News

The November FOMC meeting would see the Fed making a formal announcement on QE tapering. We expect the plan would begin immediately and is expected to end by mid-2022. The Fed funds rate will stay unchanged at 0-0.25%. The market has priced in over 60% of a rate hike in June 2022. This appears unlikely unless the QE program is scheduled to finish earlier. We look for the Fed’s forward guidance regarding this.

Economic Developments

Economic growth surprised to the downside. GDP expanded an annualised +2% q/q in 3Q21, compared with consensus of +2.6% and +6.7% in 2Q21. Supply chain disruption and the spread of delta variant were the key reasons for the disappointment. Consumer spending grew +1.6%, down sharply from +12% in 2Q21 but better than consensus of +0.9%. Leading indicators signaled that the momentum has picked up again in the fourth quarter. For instance, Conference Board’s consumer confidence index improved to 113.8 in October, beating consensus of 108 and September’s 109.3. University of Michigan sentiment climbed +0.3 point to 71.7 in October. The ISM activity indices due next week is closely watched.

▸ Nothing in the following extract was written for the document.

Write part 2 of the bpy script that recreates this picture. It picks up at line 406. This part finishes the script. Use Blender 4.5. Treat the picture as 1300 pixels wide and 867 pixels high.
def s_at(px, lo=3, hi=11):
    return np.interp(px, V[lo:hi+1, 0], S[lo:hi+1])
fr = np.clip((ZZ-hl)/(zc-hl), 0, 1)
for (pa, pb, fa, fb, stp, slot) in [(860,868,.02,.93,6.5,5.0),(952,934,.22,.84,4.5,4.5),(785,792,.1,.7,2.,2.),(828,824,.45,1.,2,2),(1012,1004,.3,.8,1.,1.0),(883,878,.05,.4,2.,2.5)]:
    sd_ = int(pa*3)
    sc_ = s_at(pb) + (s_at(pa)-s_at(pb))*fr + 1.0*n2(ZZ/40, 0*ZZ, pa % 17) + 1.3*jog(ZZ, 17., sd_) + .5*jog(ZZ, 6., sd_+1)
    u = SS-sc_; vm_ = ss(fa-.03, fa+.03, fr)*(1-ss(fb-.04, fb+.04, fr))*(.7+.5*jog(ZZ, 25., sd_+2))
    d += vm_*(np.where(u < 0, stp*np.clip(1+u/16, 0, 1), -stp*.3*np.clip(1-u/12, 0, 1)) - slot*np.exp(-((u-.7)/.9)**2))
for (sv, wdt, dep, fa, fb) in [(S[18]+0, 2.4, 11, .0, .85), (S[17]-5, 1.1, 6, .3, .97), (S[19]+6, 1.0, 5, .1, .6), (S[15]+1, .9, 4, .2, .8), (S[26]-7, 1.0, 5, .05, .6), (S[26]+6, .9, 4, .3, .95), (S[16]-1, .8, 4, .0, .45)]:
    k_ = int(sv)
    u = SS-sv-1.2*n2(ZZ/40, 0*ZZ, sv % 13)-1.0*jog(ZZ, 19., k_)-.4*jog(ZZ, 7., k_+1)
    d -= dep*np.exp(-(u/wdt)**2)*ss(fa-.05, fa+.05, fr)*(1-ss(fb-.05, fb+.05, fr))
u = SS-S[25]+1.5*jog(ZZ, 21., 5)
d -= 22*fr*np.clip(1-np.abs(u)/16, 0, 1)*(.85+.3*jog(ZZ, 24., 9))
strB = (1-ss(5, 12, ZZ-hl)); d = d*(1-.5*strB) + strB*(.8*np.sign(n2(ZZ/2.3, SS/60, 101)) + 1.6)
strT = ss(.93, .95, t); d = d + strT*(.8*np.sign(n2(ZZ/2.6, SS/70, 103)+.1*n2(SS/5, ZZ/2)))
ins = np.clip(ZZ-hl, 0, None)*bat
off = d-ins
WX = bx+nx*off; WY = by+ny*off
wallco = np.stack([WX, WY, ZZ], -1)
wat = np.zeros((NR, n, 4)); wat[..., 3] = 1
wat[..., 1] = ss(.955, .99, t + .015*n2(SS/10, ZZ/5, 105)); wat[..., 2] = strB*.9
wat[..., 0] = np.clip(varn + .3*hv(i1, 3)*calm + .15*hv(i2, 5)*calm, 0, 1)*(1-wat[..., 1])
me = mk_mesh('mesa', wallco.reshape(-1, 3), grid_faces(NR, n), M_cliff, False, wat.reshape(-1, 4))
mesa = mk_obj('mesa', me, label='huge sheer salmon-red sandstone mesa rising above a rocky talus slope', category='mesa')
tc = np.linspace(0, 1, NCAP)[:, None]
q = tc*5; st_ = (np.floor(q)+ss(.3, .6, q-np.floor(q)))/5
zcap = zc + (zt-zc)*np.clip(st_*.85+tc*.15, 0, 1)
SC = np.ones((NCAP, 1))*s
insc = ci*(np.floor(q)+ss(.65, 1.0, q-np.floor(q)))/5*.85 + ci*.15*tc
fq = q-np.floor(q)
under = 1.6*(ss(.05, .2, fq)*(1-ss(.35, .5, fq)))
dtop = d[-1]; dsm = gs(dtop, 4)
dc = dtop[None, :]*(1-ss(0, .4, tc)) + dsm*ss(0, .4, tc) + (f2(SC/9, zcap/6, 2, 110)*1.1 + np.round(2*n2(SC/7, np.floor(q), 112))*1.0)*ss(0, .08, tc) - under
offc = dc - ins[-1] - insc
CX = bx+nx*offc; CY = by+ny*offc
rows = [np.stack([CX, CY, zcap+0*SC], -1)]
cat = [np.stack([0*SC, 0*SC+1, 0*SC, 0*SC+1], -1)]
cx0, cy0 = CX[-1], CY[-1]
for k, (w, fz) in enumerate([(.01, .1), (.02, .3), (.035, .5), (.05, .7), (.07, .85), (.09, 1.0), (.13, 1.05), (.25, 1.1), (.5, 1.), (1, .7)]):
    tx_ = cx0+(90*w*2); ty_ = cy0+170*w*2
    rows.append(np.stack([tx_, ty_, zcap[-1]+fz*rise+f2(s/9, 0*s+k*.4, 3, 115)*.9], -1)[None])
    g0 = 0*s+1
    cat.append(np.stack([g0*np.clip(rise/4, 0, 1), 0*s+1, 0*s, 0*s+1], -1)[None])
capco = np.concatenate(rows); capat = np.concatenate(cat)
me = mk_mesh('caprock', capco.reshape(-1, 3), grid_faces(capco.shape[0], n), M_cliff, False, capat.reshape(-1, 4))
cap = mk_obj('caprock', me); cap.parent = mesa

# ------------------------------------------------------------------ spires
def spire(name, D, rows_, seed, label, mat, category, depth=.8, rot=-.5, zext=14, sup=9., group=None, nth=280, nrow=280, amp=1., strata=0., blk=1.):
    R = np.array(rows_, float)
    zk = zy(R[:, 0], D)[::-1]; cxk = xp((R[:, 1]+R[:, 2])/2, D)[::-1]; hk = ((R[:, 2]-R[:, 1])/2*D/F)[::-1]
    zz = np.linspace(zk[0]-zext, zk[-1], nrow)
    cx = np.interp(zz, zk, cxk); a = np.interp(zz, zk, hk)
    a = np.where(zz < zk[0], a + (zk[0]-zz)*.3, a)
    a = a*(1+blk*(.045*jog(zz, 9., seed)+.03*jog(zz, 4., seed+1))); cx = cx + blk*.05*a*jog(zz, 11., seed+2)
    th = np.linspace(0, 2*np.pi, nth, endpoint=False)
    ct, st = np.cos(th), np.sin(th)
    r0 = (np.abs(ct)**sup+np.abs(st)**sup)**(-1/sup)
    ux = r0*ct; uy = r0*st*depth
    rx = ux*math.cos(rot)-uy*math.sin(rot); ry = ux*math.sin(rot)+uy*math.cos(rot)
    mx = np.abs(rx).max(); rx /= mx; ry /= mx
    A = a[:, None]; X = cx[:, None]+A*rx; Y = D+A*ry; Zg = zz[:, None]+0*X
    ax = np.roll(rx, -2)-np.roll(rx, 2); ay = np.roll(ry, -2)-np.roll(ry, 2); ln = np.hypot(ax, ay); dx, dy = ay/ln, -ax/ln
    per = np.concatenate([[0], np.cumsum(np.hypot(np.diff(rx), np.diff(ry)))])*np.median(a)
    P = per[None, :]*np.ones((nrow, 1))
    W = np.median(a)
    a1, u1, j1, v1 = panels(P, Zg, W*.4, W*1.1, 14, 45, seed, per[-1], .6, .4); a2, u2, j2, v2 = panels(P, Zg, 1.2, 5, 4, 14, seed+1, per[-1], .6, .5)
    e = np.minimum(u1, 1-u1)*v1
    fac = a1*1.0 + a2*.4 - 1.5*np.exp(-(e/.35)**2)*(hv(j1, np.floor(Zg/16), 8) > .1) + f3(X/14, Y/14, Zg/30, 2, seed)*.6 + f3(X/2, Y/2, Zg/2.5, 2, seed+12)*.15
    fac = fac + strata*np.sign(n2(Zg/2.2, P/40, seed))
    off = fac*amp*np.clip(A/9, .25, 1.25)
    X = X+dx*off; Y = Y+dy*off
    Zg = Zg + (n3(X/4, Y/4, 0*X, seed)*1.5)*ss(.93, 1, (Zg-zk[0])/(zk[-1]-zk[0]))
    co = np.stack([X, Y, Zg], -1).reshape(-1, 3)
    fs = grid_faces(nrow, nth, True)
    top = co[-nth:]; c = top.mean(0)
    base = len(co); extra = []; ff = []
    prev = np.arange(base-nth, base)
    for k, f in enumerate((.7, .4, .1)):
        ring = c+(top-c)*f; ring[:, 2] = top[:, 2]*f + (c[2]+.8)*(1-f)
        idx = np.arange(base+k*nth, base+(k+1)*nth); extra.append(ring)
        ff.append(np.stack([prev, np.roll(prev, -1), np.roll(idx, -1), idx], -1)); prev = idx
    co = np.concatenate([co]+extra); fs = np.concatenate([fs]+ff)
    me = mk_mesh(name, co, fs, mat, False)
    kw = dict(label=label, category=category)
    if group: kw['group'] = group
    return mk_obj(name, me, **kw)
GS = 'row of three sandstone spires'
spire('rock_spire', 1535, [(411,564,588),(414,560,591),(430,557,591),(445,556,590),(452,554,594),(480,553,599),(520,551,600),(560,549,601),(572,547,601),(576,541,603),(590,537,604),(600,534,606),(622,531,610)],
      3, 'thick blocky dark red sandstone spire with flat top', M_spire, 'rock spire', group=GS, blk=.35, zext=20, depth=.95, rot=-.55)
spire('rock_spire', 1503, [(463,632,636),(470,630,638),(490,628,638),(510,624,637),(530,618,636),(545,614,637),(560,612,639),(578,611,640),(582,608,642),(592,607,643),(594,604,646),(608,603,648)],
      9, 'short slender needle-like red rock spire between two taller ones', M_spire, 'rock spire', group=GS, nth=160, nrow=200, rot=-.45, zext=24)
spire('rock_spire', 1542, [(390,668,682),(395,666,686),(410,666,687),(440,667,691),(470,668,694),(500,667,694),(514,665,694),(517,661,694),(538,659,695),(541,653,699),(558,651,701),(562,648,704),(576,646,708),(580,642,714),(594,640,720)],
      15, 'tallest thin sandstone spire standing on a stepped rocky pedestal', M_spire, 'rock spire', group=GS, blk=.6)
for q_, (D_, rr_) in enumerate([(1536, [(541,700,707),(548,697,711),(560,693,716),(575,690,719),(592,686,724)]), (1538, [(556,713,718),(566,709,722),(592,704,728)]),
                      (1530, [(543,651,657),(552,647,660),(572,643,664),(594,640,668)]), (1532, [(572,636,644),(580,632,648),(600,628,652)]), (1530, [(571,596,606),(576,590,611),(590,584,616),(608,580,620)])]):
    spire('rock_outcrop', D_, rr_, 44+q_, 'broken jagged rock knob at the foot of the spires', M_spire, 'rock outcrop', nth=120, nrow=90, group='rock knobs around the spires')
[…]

Inflation continued to accelerate. Headline CPI rose to +5.4% y/y in September, from +5.3% in August. Core CPI steadied at +4%. Meanwhile, the Fed preferred inflation gauge, PCE deflator rose to +4.4% y/y in September, from +4.2% a month ago. Core PCE deflator steadied at +3.6% y/y in the month. Strong inflation pressure proves more persistent than previously anticipated. At a virtual conference hosted by the South African Reserve Bank, Fed Chair Jerome Powell warned of the risk of “longer and more persistent bottlenecks and thus to higher inflation”. He also pledged to “use our tools to guide inflation back to 2%”, although noting that hiking interest rates was “premature”.

Monetary Policy

At the minutes of the September meeting, the Fed noted that tapering of asset purchases “could commence with the monthly purchase calendars beginning in either mid-November or mid-December”. The Fed is widely anticipated to formally announce the tapering plan at the upcoming meeting and we expect the tapering to begin immediately. The September minutes also indicated that the pace would be “monthly reductions in the pace of asset purchases, by US$10B in the case of Treasury securities and US$5B in the case of agency mortgage-backed securities (MBS)”. The pace would lead to a completion of the entire asset purchases by mid -2022. A hawkish surprise – monthly reduction at a faster pace- cannot be ruled out given the inflationary pressure.

With tapering a done deal, the focus would be on the timing of the first rate hike. In September, the median dot plot revealed that half of the members had anticipated a rate hike in 2022. Meanwhile, the market has priced in futures have priced in over 60% of a rate hike by June 2022 (CME’s 30-day Fed funds). While the next median dot plot will not come until December, we are of interest to see if the Fed would comment on the market pricing.